Michelle Berry runs a private day-care service from her home on the outskirts of this city, the birthplace of General Motors. "The Berry Patch," as she calls the service, features overstuffed purple gorillas, giant cartoon murals, and a playroom covered in Astroturf. Her clients are mostly low-income parents who need child care to keep their jobs in a city that now has a 26% unemployment rate.
Ms. Berry owns her own business—yet the Michigan Department of Human Services claims she is a government employee and union member. The agency thus withholds union dues from the child-care subsidies it sends to her on behalf of her low-income clients. Those dues are funneled to a public-employee union that claims to represent her. The situation is crazy—and it's happening elsewhere in the country.

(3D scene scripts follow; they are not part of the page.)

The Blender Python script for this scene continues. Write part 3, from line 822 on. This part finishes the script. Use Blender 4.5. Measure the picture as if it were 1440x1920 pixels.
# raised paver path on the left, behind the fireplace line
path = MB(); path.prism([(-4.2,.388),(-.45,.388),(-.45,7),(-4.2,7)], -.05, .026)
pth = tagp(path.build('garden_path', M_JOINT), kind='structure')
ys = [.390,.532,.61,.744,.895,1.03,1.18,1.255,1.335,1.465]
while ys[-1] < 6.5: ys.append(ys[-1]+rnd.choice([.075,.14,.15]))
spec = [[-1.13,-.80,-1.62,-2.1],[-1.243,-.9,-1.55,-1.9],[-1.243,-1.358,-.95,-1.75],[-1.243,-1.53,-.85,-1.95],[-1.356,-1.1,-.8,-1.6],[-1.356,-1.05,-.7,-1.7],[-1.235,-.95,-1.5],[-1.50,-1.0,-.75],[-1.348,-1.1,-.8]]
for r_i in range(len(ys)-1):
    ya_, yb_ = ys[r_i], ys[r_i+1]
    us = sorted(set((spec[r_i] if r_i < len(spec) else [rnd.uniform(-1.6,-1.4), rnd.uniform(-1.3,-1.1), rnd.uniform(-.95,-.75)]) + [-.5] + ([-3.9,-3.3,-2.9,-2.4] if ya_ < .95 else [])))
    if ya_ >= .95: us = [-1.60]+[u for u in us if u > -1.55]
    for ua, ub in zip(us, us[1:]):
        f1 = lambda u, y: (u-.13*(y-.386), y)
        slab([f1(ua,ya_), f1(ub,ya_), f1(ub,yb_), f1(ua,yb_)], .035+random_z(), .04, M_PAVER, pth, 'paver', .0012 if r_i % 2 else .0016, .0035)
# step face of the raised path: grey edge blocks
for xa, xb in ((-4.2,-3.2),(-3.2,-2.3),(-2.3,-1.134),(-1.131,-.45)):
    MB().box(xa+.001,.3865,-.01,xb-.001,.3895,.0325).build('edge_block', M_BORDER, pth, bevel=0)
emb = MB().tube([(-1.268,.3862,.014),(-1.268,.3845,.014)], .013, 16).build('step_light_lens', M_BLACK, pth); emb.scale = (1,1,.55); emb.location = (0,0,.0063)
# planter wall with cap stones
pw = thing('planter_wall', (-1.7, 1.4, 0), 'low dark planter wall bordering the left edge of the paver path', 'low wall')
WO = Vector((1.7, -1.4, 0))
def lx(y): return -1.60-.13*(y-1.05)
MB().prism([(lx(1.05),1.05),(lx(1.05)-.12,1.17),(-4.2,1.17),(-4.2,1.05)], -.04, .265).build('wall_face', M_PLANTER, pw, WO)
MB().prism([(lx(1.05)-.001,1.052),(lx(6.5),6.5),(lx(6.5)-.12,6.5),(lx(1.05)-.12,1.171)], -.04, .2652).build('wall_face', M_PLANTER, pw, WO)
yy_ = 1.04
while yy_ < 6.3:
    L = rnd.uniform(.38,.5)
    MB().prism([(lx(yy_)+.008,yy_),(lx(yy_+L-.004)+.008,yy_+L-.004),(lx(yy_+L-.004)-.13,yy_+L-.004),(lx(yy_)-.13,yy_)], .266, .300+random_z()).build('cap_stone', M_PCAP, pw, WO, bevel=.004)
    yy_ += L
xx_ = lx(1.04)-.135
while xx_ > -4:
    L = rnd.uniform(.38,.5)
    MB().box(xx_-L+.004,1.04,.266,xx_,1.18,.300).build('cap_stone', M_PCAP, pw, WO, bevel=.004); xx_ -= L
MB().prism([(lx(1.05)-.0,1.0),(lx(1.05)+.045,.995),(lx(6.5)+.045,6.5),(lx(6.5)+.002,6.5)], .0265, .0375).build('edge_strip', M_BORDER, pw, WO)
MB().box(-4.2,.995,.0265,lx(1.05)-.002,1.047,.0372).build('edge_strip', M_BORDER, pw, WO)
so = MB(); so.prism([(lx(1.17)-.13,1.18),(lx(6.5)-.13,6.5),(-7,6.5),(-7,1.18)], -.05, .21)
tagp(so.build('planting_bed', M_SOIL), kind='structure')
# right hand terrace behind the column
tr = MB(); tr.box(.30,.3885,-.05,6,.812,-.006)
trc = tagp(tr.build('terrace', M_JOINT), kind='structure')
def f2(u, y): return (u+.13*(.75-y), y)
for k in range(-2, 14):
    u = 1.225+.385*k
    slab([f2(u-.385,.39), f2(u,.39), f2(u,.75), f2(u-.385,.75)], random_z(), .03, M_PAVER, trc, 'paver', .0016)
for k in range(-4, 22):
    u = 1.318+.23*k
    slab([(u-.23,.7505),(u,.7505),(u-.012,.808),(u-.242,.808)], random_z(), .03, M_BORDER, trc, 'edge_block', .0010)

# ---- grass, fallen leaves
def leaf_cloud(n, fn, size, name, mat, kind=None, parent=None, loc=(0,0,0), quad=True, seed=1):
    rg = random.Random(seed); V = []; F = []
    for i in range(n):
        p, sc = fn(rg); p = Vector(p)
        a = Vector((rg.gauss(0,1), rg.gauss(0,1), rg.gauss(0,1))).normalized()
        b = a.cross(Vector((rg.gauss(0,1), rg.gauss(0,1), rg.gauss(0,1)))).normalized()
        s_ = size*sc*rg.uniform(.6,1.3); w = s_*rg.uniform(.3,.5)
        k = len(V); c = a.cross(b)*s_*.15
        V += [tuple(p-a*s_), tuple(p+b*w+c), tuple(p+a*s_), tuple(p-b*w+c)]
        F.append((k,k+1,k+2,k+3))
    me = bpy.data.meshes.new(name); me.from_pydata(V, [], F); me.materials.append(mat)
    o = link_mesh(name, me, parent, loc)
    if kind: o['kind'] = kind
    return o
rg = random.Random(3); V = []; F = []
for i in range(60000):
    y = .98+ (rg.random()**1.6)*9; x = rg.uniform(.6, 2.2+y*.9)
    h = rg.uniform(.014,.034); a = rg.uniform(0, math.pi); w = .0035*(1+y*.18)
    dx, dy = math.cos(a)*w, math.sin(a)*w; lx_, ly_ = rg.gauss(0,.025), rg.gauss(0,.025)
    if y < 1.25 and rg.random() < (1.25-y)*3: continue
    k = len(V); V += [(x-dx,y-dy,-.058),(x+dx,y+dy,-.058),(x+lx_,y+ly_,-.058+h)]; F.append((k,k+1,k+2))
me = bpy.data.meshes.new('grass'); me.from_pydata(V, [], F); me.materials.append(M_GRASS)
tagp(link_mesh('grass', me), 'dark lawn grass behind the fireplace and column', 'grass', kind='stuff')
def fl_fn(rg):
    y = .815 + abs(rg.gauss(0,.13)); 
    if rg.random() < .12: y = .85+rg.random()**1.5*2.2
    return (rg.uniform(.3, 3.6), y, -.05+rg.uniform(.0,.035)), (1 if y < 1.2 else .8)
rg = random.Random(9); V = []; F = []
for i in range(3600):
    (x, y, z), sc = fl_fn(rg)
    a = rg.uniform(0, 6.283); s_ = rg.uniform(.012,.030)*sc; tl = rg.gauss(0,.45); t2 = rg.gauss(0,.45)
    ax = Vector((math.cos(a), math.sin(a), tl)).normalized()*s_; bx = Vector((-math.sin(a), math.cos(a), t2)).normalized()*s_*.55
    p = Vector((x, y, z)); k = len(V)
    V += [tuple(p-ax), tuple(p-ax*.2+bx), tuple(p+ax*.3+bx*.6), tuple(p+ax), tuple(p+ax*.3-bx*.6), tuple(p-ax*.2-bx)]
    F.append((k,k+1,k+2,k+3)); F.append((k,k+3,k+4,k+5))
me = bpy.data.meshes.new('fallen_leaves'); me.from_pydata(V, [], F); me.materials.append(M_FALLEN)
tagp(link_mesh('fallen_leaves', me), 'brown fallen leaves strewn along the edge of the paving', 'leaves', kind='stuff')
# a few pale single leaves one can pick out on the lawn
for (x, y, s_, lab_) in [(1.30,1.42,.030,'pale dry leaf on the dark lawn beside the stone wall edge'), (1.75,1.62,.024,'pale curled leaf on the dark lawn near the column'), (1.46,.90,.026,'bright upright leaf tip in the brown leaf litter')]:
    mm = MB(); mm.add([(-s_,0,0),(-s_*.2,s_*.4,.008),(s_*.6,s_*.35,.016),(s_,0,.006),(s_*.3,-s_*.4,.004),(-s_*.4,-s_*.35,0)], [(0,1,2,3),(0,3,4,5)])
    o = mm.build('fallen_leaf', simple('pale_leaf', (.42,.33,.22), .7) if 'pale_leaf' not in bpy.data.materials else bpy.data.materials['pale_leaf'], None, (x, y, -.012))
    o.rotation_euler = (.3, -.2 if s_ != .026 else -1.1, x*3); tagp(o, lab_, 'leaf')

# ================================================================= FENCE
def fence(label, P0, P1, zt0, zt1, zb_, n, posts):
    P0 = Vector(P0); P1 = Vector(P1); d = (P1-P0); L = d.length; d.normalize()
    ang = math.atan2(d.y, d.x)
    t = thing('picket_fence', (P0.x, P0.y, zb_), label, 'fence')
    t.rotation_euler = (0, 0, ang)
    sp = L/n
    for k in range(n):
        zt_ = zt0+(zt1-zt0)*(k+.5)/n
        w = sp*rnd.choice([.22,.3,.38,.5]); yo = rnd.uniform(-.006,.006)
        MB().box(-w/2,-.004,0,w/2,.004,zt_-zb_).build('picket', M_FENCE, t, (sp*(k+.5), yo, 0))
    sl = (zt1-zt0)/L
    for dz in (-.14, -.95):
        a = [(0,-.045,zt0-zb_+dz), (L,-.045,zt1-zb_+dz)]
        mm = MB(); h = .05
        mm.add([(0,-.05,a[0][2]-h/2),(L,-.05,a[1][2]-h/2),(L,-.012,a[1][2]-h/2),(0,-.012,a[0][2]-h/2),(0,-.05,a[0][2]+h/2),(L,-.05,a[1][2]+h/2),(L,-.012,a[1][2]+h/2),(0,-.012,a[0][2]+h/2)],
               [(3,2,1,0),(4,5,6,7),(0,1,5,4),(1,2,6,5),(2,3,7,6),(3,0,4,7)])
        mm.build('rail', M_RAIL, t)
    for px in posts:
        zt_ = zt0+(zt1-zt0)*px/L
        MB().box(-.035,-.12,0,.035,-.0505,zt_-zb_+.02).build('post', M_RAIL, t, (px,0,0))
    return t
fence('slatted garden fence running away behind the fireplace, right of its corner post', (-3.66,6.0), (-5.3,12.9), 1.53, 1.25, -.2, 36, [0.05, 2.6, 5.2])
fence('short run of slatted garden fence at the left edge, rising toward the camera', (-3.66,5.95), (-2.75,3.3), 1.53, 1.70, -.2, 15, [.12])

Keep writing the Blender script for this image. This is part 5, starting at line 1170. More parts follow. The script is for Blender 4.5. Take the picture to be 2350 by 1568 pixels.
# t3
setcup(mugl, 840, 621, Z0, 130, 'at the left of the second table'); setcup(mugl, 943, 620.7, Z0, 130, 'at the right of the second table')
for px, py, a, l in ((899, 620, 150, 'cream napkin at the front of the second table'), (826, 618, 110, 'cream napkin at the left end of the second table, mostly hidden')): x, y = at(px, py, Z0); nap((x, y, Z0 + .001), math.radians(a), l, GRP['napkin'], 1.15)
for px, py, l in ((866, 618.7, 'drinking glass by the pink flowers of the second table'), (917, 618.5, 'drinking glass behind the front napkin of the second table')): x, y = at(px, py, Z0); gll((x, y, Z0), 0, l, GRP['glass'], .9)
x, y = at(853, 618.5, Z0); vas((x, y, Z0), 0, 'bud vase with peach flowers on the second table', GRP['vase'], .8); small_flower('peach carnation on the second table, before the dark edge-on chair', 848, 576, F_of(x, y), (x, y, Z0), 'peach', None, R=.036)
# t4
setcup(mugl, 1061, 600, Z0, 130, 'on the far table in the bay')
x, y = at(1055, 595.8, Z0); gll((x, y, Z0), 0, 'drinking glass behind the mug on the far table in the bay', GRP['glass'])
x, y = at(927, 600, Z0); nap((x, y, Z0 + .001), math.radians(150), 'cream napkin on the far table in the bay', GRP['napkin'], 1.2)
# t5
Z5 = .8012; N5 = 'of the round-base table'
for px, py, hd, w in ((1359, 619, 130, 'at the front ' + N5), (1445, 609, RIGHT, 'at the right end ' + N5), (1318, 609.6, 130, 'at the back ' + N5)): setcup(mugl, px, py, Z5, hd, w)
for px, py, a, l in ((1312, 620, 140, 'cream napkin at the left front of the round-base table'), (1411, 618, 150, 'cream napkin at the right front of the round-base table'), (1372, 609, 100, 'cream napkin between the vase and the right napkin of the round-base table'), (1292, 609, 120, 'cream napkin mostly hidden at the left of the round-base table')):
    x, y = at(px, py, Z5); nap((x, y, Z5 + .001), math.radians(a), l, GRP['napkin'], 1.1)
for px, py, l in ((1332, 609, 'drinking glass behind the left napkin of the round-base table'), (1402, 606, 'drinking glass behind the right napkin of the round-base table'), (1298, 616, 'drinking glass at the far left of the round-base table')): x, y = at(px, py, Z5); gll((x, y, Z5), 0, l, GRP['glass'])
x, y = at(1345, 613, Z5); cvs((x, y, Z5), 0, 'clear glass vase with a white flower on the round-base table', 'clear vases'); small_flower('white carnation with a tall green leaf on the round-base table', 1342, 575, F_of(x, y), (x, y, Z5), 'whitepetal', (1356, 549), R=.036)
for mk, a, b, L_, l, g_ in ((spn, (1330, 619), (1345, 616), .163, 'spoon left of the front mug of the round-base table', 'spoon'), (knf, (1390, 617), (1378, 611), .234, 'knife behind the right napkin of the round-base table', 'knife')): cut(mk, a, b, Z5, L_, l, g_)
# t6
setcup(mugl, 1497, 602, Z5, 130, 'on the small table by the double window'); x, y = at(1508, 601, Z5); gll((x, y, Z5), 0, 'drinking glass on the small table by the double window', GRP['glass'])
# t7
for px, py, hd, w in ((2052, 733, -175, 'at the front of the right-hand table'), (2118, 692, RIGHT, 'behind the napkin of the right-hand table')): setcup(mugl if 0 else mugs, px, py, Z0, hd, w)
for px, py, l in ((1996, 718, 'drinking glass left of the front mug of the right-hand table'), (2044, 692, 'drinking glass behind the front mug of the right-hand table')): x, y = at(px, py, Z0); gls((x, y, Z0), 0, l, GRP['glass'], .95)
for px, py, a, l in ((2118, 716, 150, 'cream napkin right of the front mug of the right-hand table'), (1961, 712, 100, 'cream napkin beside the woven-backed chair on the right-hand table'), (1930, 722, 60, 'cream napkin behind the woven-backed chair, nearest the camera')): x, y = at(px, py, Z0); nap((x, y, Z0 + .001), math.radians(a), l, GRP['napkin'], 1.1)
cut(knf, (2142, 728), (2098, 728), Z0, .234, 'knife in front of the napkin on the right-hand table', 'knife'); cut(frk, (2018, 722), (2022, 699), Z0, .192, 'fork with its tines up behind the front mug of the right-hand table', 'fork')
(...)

A year ago in December, Ms. Berry and more than 40,000 other home-based day care providers statewide were suddenly informed they were members of Child Care Providers Together Michigan—a union created in 2006 by the United Auto Workers and the American Federation of State, County and Municipal Employees. The union had won a certification election conducted by mail under the auspices of the Michigan Employment Relations Commission. In that election only 6,000 day-care providers voted. The pro-labor vote turned out.
Many of the state's other 34,000 day-care providers never even realized what was going on. Ms. Berry tells us she was "shocked" to find out she was suddenly in a union. The real dirty work, however, had been done when the state created an "employer" for the union to "organize" against.
Of course, Michigan's independent day-care providers don't work for anybody except the parents who were their customers. Nevertheless, because some of these parents qualified for public subsidies, the Child Care Providers "union" claimed the providers were "public employees."
What's so "progressive" about 26% unemployment?
More lunacy here.....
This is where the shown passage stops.